I came through the “old
school” ranks as I prepared for my career as college English professor. What I
mean by that is not hard to explain. The scholars I admired both as an
undergraduate and in graduate school opined that the best preparation was immersion
into the subject matter with no thought for how to teach it. My undergraduate
advisors explained it further: “If you love your subject and truly care for
students, you will do well in college teaching.” As one who deeply admired and
wanted to emulate my mentors, I bought that ostensible truism hook, line and
sinker, readily adopting the English professors’ disdain for the practices over
in the School of Education.
So, I had to figure out
the teaching gig for myself, usually modeling my presentations on what I had experienced
in the classroom—often unorganized banter about the reading for the day. (That
banter is not always bad, of course). I had never heard of student evaluations
of teaching until around my 10th year in the profession. May I
humbly and modestly report that I did quite well on the forms the students
turned in, often all fives with five being the highest, but there was one
persistent four, sometimes even as low as three. That was in the area of “makes
assignments clear.” So, with stung and bruised ego, I started reading books on
teaching: God on the Quad and The Courage to Teach were two of the best. As a
result, I started writing out assignments on the board in great detail, burning
up about 15 minutes of class time in the process. If the project was complex, I
would provide and go over a handout with detailed steps in completing it, with
due dates, research guidelines and so on.
Later, when I was
teaching History of English Language and Grammar at Texas A&M in Texarkana,
I added another step to the practice of clearly stating the assignment: the
enumeration of topics for the current class session on the board. I checked off
each topic as we covered it. The education department there at A&M required
that course I was teaching of their students preparing to teach and I had a
passel of those in there.
One such student stayed
behind after class one day and asked me how long I had been “utilizing” the
goals and outcome based method of teaching.

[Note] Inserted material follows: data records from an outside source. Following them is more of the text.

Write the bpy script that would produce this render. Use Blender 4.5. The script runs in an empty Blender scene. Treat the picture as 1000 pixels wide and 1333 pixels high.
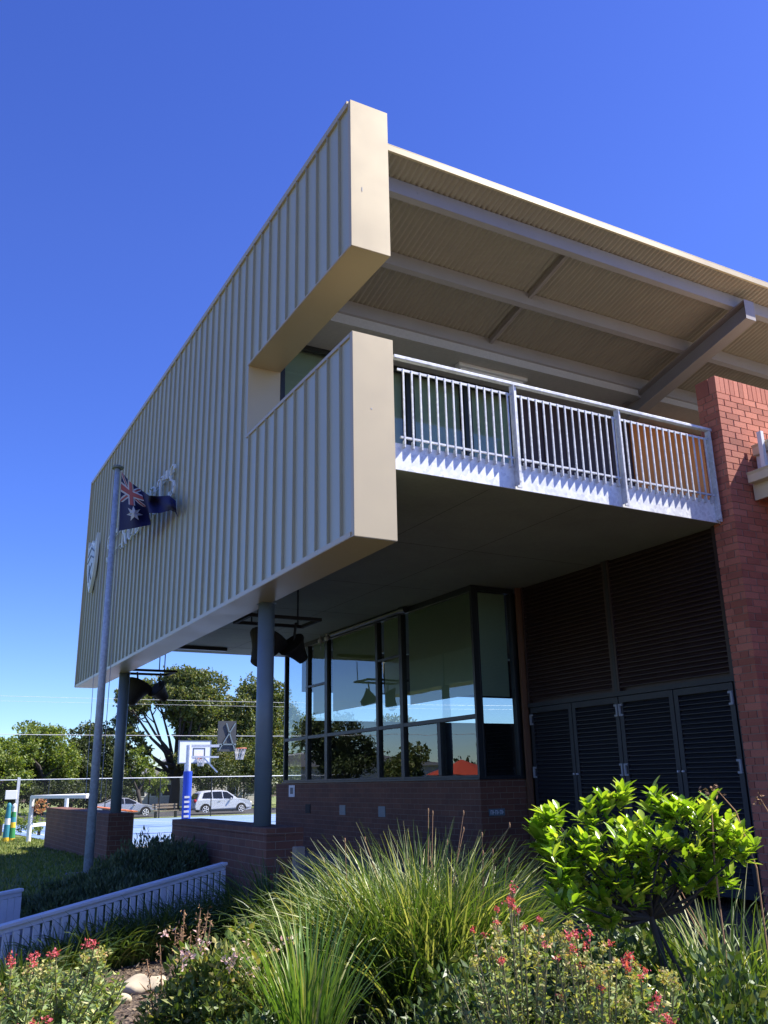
import bpy, math, random
import numpy as np
from mathutils import Vector, Matrix
random.seed(7); rng=np.random.default_rng(11)
R_=math.radians; PI=math.pi
scene=bpy.context.scene; col=scene.collection

# ------------------------------------------------------------------ camera geometry (metres, eye at the origin)
F=1145.0; PP=(500.0,666.5)
CR=np.array([[0.87926095,-0.12334107,-0.46009474],[-0.47595379,-0.26639443,-0.83815392],[-0.01918787,0.95593985,-0.29293487]])
def ray(p):
    v=np.array([p[0]-PP[0],-(p[1]-PP[1]),-F]); return CR@(v/np.linalg.norm(v))
def onx(p,X): r=ray(p); return r*X/r[0]
def ony(p,Y): r=ray(p); return r*Y/r[1]
def onz(p,Z): r=ray(p); return r*Z/r[2]

def ground_z(x,y):
    if y<8: z=-1.52
    elif y<15: z=-1.52+0.22*(y-8)/7
    elif y<24: z=-1.30-0.15*(y-15)/9
    elif y<62: z=-1.45-0.0155*(y-24)
    else: z=-2.04
    return z

# ------------------------------------------------------------------ mesh builder
class MB:
    def __init__(s): s.v=[]; s.f=[]; s.mi=[]; s.smooth=False
    def add(s,vs,fs,mi=0):
        o=len(s.v); s.v.extend([tuple(map(float,v)) for v in vs]); s.f.extend([tuple(i+o for i in f) for f in fs]); s.mi.extend([mi]*len(fs))
        return s
    def box(s,x0,x1,y0,y1,z0,z1,mi=0):
        return s.add([(x0,y0,z0),(x1,y0,z0),(x1,y1,z0),(x0,y1,z0),(x0,y0,z1),(x1,y0,z1),(x1,y1,z1),(x0,y1,z1)],
            [(0,3,2,1),(4,5,6,7),(0,1,5,4),(1,2,6,5),(2,3,7,6),(3,0,4,7)],mi)
    def bar(s,a,b,w,h,up=(0,0,1),mi=0):
        a=Vector(a); b=Vector(b); d=(b-a).normalized(); u=Vector(up)
        sd=d.cross(u)
        if sd.length<1e-4: sd=d.cross(Vector((1,0,0)))
        sd.normalize(); u=sd.cross(d).normalized(); sd*=w/2; u*=h/2
        vs=[a-sd-u,a+sd-u,a+sd+u,a-sd+u,b-sd-u,b+sd-u,b+sd+u,b-sd+u]
        return s.add(vs,[(0,1,2,3),(7,6,5,4),(0,4,5,1),(1,5,6,2),(2,6,7,3),(3,7,4,0)],mi)
    def tube(s,pts,r,n=8,caps=True,mi=0):
        pts=[Vector(p) for p in pts]; m=len(pts)
        rs=r if isinstance(r,(list,tuple)) else [r]*m
        vs=[]; prev=None
        for i,p in enumerate(pts):
            d=(pts[min(i+1,m-1)]-pts[max(i-1,0)]).normalized()
            if prev is None:
                a=d.cross(Vector((0,0,1))); 
                if a.length<1e-3: a=d.cross(Vector((1,0,0)))
            else: a=prev-d*prev.dot(d)
            a.normalize(); prev=a.copy(); b=d.cross(a)
            for k in range(n):
                t=2*PI*k/n; vs.append(p+(a*math.cos(t)+b*math.sin(t))*rs[i])
        fs=[]
        for i in range(m-1):
            for k in range(n):
                k2=(k+1)%n; fs.append((i*n+k,i*n+k2,(i+1)*n+k2,(i+1)*n+k))
        if caps: fs.append(tuple(range(n-1,-1,-1))); fs.append(tuple((m-1)*n+k for k in range(n)))
        return s.add(vs,fs,mi)
    def prism(s,poly,a0,a1,axis='x',mi=0):
        n=len(poly)
        def P(u,v,a): return (a,u,v) if axis=='x' else ((u,a,v) if axis=='y' else (u,v,a))
        vs=[P(u,v,a0) for u,v in poly]+[P(u,v,a1) for u,v in poly]
        fs=[tuple(range(n)),tuple(range(2*n-1,n-1,-1))]+[(i,i+n,(i+1)%n+n,(i+1)%n) for i in range(n)]
        return s.add(vs,fs,mi)
    def sphere(s,c,r,n=8,m=6,mi=0):
        r=r if isinstance(r,(tuple,list)) else (r,r,r)
        vs=[(c[0],c[1],c[2]+r[2])]
        for i in range(1,m):
            t=PI*i/m
            for k in range(n): vs.append((c[0]+r[0]*math.sin(t)*math.cos(2*PI*k/n),c[1]+r[1]*math.sin(t)*math.sin(2*PI*k/n),c[2]+r[2]*math.cos(t)))
        vs.append((c[0],c[1],c[2]-r[2])); fs=[(0,1+k,1+(k+1)%n) for k in range(n)]
        for i in range(m-2):
            for k in range(n):
                a=1+i*n; fs.append((a+k,a+n+k,a+n+(k+1)%n,a+(k+1)%n))
        L=len(vs)-1; a=1+(m-2)*n; fs+=[(a+k,L,a+(k+1)%n) for k in range(n)]
        return s.add(vs,fs,mi)
    # leaf clouds: rhombic folded leaves at given centres
    def leaves(s,P,L,W,dirs=None,mi=0,flat=0.0):
        n=len(P); P=np.asarray(P,float)
        if dirs is None:
            d=rng.normal(size=(n,3)); d[:,2]*=(1-flat)
        else: d=np.asarray(dirs,float)
        d/=np.linalg.norm(d,axis=1)[:,None]+1e-9
        q=rng.normal(size=(n,3)); sd=np.cross(d,q); sd/=np.linalg.norm(sd,axis=1)[:,None]+1e-9
        nn=np.cross(d,sd)
        l=L*(0.7+0.6*rng.random((n,1))); w=W*(0.7+0.6*rng.random((n,1)))
        a=P; b=P+d*l*0.45+sd*w*0.5+nn*w*0.15; c=P+d*l; e=P+d*l*0.45-sd*w*0.5+nn*w*0.15
        V=np.stack([a,b,c,e],1).reshape(-1,3); o=len(s.v)
        s.v.extend(map(tuple,V.tolist()))
        s.f.extend([(o+4*i,o+4*i+1,o+4*i+2,o+4*i+3) for i in range(n)]); s.mi.extend([mi]*n)
        return s
    def blade(s,p,az,el,L,w,droop,seg=6,twist=0.0,mi=0):
        p=np.array(p,float); ca,sa=math.cos(az),math.sin(az)
        sd=np.array([-sa,ca,0.0]); e=el; vs=[]; step=L/seg
        for i in range(seg+1):
            t=i/seg; ww=w*0.5*(1-t**3)*(0.6+0.4*min(1,t*4)) if i<seg else 0.0008
            tw=twist*t; s2=sd*math.cos(tw)+np.array([0,0,1])*math.sin(tw)
            vs.append(p-s2*ww); vs.append(p+s2*ww)
            p=p+np.array([ca*math.cos(e),sa*math.cos(e),math.sin(e)])*step
            e-=droop/seg*(0.5+t)
        return s.add(vs,[(2*i,2*i+1,2*i+3,2*i+2) for i in range(seg)],mi)
    def build(s,name,mats,parent=None,smooth=None,bevel=0):
        me=bpy.data.meshes.new(name)
        off=root_loc(parent)
        V=[(x-off[0],y-off[1],z-off[2]) for x,y,z in s.v] if any(off) else s.v
        me.from_pydata(V,[],s.f)
        mats=mats if isinstance(mats,(list,tuple)) else [mats]
        for m in mats: me.materials.append(m)
        if len(mats)>1: me.polygons.foreach_set('material_index',s.mi)
        if s.smooth if smooth is None else smooth: me.polygons.foreach_set('use_smooth',[True]*len(me.polygons))
        me.update()
        o=bpy.data.objects.new(name,me); col.objects.link(o)
        if parent is not None: o.parent=parent
        if bevel:
            b=o.modifiers.new('bevel','BEVEL'); b.width=bevel; b.segments=1; b.limit_method='ANGLE'
        return o
def root_loc(o):
    while o is not None and o.parent is not None: o=o.parent
    return (0,0,0) if o is None else tuple(o.location)
def tag(o,label=None,cat=None,group=None,kind=None):
    if label: o['label']=label
    if cat: o['category']=cat
    if group: o['group']=group
    if kind: o['kind']=kind
    return o
def thing(name,label,cat,loc=(0,0,0),group=None):
    o=bpy.data.objects.new(name,None); o.empty_display_size=0.2; col.objects.link(o); o.location=loc
    return tag(o,label,cat,group)
def copy_tree(o,parent=None):
    c=o.copy(); col.objects.link(c); c.parent=parent
    for ch in list(o.children): copy_tree(ch,c)
    return c

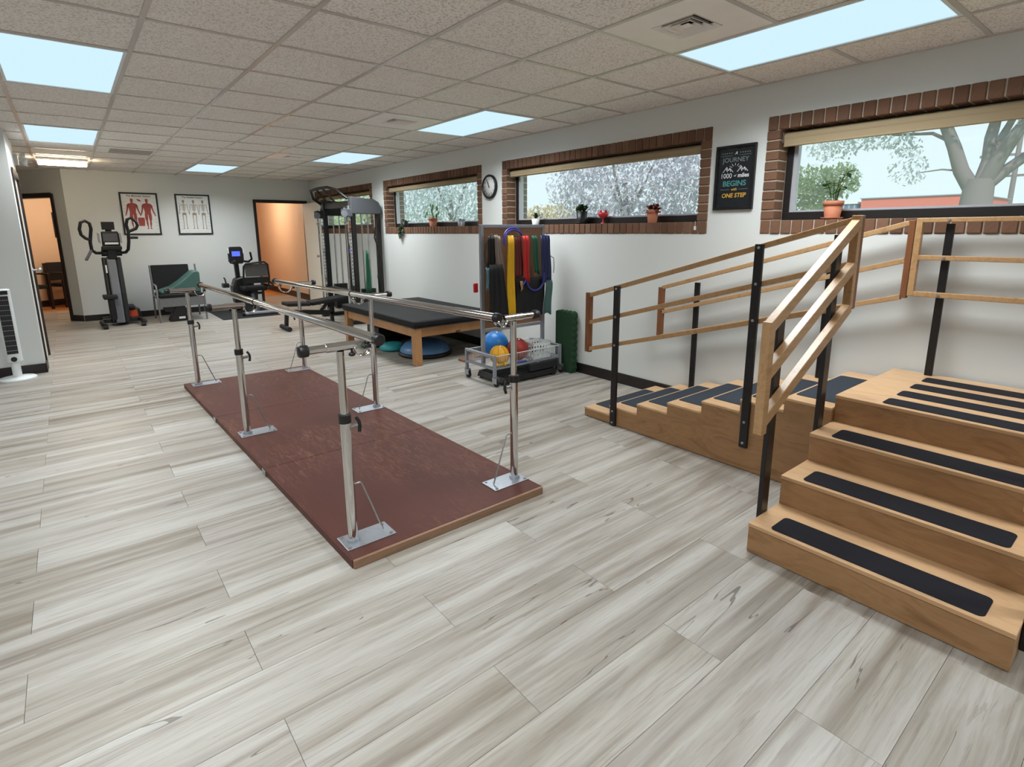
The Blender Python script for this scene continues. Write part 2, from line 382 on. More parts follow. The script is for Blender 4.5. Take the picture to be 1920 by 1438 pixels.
# ---- troffers
def troffer(c,k,label):
    x0,x1=c[0]+.012,c[1]-.012; y0,y1=yk(k)+.012,yk(k+2)-.012; cx,cy=(x0+x1)/2,(y0+y1)/2
    t=thing('ceiling_light',label,'ceiling light',(cx,cy,CE),0,'recessed lensed troffers')
    MB().box(x0,x1,y0,y1,2.434,2.458).build('housing',M['white'],t)
    f=MB()
    for q in((x0,x0+.016,y0,y1),(x1-.016,x1,y0,y1),(x0+.016,x1-.016,y0,y0+.016),(x0+.016,x1-.016,y1-.016,y1)): f.box(*q,2.4195,2.434)
    f.build('door_frame',M['white'],t)
    MB().box(x0+.016,x1-.016,y0+.016,y1-.016,2.4245,2.4285).build('lens',M['lens'],t)
    ld=bpy.data.lights.new('troffer_lamp','AREA'); ld.shape='RECTANGLE'; ld.size=x1-x0-.05; ld.size_y=y1-y0-.05; ld.energy=PANEL_W; ld.color=(.93,.985,1); ld.spread=math.radians(146)
    lo=bpy.data.objects.new('troffer_lamp',ld); COL.objects.link(lo); lo.parent=t; lo.location=(0,0,-.002)
    return t
LL={(EF,-4):'large bright rectangular ceiling light above the stairs window',(EF,1):'rectangular ceiling light beside the square vent above the clock wall',(EF,6):'rectangular ceiling light farthest along the window wall',(ZA,-4):'rectangular ceiling light just out of view overhead left',(ZA,1):'large bluish ceiling light in the upper left corner',(ZA,6):'smaller bluish ceiling light beyond the large upper left one',(CD,10):'small ceiling light near the back wall above the charts',(EF,-9):'rectangular ceiling light behind the viewer by the window wall',(ZA,-9):'rectangular ceiling light behind the viewer on the left',(FILL,-9):'added unseen ceiling light far left behind the viewer, brightening the left side',(FILL,-4):'added unseen ceiling light far left beside the viewer, brightening the left side',(FILL,1):'added ceiling light far left out of view, brightening the fan wall'}
for c,k in LIGHTS: troffer(c,k,LL[(c,k)])
wl=thing('wraparound_light','warm glowing wraparound ceiling lamp near the left doorway','ceiling light',(.11,9.85,CE))
MB().box(-.16,.38,9.78,9.94,2.395,2.4215).build('housing',M['white'],wl)
MB().prism([(9.785,2.395),(9.79,2.355),(9.815,2.335),(9.905,2.335),(9.93,2.355),(9.935,2.395)],'yz',-.15,.37).build('diffuser',M['warmlens'],wl,.01)
# ---- vents
def vent(c,k,label):
    x0,x1=c[0]+.012,c[1]-.012;y0,y1=yk(k)+.012,yk(k+1)-.012;cx,cy=(x0+x1)/2,(y0+y1)/2
    t=thing('ceiling_vent',label,'vent',(cx,cy,CE),0,'square ceiling vents')
    m=MB();h=.125
    for q in((x0,cx-h,y0,y1),(cx+h,x1,y0,y1),(cx-h,cx+h,y0,cy-h),(cx-h,cx+h,cy+h,y1)): m.box(*q,2.4225,2.4275)
    m.build('face_plate',M['vent'],t)
    MB().box(cx-h,cx+h,cy-h,cy+h,2.4600,2.4605).build('duct',M['ventdark'],t)
    for i,(a,b,z) in enumerate(((.123,.105,2.4215),(.088,.072,2.4235),(.056,.042,2.4255))):
        r=MB()
        for s1 in range(4):
            ca,sa=[(1,0),(0,1),(-1,0),(0,-1)][s1]
            P=lambda u,v,zz:(cx+ca*u-sa*v,cy+sa*u+ca*v,zz)
            r.quad(P(a,-a,z),P(a,a,z),P(b,b,z+.022),P(b,-b,z+.022))
        o=r.build('louver_ring',M['vent'],t); o.modifiers.new('s','SOLIDIFY').thickness=.002
    MB().box(cx-.024,cx+.024,cy-.024,cy+.024,2.4275,2.430).build('core_plate',M['vent'],t)
vent(DE,-3,'square ceiling diffuser beside the large ceiling light over the stairs')
vent(DE,2,'square ceiling diffuser beside the middle ceiling light')
vent(DE,7,'small square ceiling diffuser farthest down the room')
t=thing('return_grille','flat slotted return air grille in the left ceiling','vent',(.724,8.48,CE))
MB().box(.43,1.02,8.19,8.775,2.4225,2.4275).build('plate',M['vent'],t)
for i in range(5): MB().box(.56,1.0,8.33+.09*i,8.36+.09*i,2.4205,2.4225).build('slot',M['ventdark'],t)
# ---- right wall
WIN=[(-.575,2.028),(2.458,5.08),(5.475,8.082),(8.5,11.1)]
wr=MB().box(XW,4.25,-3.1,13.4,-.06,1.40).box(XW,4.25,-3.1,13.4,2.20,2.6)
ys=[-3.1]+[v for p in WIN for v in p]+[13.4]
for i in range(0,len(ys),2): wr.box(XW,4.25,ys[i],ys[i+1],1.40,2.20)
tag(wr.build('wall_right',M['wall']),'white painted wall with brick-framed windows','wall',kind='structure')
tag(MB().box(XW-.014,XW,-3,YB,0,.102).build('baseboard_right',M['base'],None,.004),'black baseboard along the window wall','baseboard',kind='structure')
bs_top=MB().box(-.0325,.0325,0,.13,-.046,.046); bs_side=MB().box(-.046,.046,0,.13,-.0295,.0295)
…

I confessed I was not familiar with
the term, but that student evaluations had led me to modifying my “old school”
style of English teaching to one more systematic in nature. To my surprise, the
education student told me mine was a textbook example of current education
practices. My conclusion is that I could have saved myself a lot of trial and
error by having an education course or two back in my undergraduate years. Listen…I
think I hear some “old school” English professors rolling in their graves.